### What you will do
Within the records below, reproduce without change the lines from the line that has "stain=(.16, .14, .11), stain_amt=.6)" through the line that has "stain=(.30, .25, .19), stain_amt=.4)", and only those.

### Data rows
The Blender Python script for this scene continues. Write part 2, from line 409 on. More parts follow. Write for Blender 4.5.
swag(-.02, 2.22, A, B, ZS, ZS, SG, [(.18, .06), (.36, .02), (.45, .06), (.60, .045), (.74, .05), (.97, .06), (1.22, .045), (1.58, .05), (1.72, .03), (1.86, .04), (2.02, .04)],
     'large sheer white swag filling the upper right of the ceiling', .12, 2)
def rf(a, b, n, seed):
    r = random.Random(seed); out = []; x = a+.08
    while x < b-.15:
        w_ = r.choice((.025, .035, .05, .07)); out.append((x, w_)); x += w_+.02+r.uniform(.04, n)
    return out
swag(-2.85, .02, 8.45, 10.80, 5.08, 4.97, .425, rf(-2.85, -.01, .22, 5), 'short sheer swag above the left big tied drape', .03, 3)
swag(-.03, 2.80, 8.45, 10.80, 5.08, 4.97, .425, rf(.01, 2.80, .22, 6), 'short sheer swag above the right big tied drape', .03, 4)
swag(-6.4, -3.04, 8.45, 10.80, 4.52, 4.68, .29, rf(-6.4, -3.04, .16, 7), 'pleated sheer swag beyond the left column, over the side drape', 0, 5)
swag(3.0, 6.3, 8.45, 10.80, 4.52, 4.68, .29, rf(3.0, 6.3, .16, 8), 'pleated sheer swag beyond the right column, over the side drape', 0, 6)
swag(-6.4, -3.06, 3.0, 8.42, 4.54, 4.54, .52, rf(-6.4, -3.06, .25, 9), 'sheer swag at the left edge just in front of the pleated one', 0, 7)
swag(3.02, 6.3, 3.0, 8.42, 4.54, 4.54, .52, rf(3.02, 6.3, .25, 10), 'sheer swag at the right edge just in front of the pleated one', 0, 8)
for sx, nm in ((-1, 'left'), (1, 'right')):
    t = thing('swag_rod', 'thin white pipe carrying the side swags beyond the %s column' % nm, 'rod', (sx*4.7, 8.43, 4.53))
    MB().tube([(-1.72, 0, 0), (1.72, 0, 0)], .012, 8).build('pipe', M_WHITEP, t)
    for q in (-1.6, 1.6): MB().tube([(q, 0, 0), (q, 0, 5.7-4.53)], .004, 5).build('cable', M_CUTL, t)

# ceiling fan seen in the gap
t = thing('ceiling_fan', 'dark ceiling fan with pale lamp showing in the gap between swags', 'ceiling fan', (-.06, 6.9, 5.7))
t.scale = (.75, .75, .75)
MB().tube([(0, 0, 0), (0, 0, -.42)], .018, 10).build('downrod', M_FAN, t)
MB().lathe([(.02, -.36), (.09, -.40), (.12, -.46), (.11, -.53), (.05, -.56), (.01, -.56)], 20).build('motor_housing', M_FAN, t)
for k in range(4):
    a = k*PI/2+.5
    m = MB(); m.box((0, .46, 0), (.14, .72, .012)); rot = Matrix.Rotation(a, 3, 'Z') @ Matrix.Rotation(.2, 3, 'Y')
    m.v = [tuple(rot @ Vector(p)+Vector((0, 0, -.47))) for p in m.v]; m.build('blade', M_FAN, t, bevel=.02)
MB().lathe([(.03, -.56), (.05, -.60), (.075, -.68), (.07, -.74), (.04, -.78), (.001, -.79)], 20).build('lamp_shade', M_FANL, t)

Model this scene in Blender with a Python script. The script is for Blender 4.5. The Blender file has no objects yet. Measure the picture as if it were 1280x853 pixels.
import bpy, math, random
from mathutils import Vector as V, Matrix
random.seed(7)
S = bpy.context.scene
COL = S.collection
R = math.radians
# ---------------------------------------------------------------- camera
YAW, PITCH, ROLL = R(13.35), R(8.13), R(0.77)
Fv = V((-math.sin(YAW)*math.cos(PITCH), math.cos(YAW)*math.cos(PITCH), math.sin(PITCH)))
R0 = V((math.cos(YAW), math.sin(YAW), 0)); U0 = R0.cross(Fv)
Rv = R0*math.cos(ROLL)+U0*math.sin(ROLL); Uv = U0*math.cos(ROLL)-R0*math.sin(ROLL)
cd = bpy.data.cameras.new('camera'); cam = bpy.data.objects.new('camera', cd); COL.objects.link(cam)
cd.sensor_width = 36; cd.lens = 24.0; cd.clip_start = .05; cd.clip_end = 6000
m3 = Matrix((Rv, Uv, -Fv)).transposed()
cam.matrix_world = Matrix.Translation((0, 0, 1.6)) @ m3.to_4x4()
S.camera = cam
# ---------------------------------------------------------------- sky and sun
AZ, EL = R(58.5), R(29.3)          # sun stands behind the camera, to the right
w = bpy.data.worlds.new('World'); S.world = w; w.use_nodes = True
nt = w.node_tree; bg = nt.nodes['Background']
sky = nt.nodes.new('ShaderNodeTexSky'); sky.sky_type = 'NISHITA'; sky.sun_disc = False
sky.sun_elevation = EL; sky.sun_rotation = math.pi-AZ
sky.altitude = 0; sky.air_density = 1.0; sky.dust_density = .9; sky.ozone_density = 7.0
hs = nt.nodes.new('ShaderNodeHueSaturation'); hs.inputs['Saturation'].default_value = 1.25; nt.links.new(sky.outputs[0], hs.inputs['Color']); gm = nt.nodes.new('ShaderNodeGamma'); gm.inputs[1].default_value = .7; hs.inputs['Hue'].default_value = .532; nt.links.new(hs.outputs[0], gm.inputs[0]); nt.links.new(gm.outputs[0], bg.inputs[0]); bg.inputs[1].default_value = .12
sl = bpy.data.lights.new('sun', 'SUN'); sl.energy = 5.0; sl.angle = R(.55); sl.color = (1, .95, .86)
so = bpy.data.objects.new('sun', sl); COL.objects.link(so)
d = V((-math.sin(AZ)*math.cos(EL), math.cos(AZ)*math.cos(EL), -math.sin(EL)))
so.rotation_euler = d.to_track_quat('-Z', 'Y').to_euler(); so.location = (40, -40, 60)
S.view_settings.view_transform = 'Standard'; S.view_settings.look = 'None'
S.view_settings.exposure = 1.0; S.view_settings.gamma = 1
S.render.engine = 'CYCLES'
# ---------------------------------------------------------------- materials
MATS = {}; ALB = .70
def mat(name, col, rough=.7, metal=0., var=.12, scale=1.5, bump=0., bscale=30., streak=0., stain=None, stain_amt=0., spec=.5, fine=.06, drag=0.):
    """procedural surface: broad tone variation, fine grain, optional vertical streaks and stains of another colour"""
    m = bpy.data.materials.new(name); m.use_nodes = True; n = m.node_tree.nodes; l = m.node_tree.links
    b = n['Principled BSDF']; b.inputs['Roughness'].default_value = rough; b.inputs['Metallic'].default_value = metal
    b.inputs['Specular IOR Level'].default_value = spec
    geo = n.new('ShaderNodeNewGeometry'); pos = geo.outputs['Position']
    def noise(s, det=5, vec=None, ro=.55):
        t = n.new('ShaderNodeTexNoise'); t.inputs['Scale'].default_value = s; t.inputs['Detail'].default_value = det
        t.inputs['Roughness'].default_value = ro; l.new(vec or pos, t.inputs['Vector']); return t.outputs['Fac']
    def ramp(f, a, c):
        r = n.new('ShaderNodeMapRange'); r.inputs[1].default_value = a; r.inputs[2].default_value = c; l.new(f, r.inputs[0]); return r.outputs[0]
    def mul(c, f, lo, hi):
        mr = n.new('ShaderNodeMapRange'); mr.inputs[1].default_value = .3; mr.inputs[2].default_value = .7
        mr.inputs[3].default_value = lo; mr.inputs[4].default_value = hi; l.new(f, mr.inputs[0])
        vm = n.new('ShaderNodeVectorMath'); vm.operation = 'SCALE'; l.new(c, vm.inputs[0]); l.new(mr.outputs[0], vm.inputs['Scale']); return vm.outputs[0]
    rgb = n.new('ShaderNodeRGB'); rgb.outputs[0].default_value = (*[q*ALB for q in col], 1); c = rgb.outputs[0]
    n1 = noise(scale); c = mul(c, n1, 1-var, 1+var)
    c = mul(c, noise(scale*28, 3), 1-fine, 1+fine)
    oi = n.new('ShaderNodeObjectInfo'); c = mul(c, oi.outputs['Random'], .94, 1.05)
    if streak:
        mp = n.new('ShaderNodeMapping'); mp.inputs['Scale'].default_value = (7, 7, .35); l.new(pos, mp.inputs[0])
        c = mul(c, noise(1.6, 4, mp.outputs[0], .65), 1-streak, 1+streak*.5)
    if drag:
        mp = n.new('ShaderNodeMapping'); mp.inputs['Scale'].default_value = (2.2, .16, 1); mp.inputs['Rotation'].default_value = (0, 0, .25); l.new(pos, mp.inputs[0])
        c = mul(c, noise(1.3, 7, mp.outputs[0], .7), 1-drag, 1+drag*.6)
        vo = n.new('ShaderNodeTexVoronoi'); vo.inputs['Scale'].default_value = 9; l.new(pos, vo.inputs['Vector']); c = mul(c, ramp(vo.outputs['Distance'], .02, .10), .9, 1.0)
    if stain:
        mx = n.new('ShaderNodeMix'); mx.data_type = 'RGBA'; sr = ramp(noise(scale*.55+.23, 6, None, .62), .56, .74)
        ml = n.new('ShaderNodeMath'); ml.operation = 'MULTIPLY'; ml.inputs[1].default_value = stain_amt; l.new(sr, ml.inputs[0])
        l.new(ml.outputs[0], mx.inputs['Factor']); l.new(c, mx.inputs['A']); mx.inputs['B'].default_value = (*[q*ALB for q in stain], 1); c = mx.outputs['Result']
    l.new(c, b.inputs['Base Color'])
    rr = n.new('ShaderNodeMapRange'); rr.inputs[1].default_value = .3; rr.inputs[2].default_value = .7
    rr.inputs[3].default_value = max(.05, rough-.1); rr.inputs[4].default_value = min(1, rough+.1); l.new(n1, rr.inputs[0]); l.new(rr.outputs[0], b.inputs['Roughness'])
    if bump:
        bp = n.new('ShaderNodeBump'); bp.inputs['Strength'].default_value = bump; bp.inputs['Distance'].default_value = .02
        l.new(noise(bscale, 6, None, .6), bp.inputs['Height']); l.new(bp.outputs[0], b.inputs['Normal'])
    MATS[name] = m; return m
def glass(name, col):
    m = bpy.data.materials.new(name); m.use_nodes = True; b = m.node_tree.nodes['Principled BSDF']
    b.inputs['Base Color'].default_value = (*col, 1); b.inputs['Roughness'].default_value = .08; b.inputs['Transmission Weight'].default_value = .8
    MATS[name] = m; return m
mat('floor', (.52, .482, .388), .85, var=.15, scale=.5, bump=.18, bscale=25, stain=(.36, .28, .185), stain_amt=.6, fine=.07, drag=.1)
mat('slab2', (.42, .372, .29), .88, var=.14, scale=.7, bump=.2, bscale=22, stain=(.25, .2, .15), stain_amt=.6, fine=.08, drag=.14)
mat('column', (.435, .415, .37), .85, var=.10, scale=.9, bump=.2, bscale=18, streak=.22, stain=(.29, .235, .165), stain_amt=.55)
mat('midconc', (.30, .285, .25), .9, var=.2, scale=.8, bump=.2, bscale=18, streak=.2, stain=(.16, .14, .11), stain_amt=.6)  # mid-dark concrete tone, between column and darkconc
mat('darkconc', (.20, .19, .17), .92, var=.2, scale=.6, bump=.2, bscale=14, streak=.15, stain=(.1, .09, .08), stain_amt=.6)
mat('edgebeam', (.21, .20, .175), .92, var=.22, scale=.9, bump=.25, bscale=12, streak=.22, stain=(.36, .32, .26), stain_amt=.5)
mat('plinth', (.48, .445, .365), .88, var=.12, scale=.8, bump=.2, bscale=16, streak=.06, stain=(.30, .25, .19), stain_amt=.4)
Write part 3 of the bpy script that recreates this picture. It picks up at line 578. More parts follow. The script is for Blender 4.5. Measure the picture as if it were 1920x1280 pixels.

### Response
mat('midconc', (.30, .285, .25), .9, var=.2, scale=.8, bump=.2, bscale=18, streak=.2, stain=(.16, .14, .11), stain_amt=.6)  # mid-dark concrete tone, between column and darkconc
mat('darkconc', (.20, .19, .17), .92, var=.2, scale=.6, bump=.2, bscale=14, streak=.15, stain=(.1, .09, .08), stain_amt=.6)
mat('edgebeam', (.21, .20, .175), .92, var=.22, scale=.9, bump=.25, bscale=12, streak=.22, stain=(.36, .32, .26), stain_amt=.5)
mat('plinth', (.48, .445, .365), .88, var=.12, scale=.8, bump=.2, bscale=16, streak=.06, stain=(.30, .25, .19), stain_amt=.4)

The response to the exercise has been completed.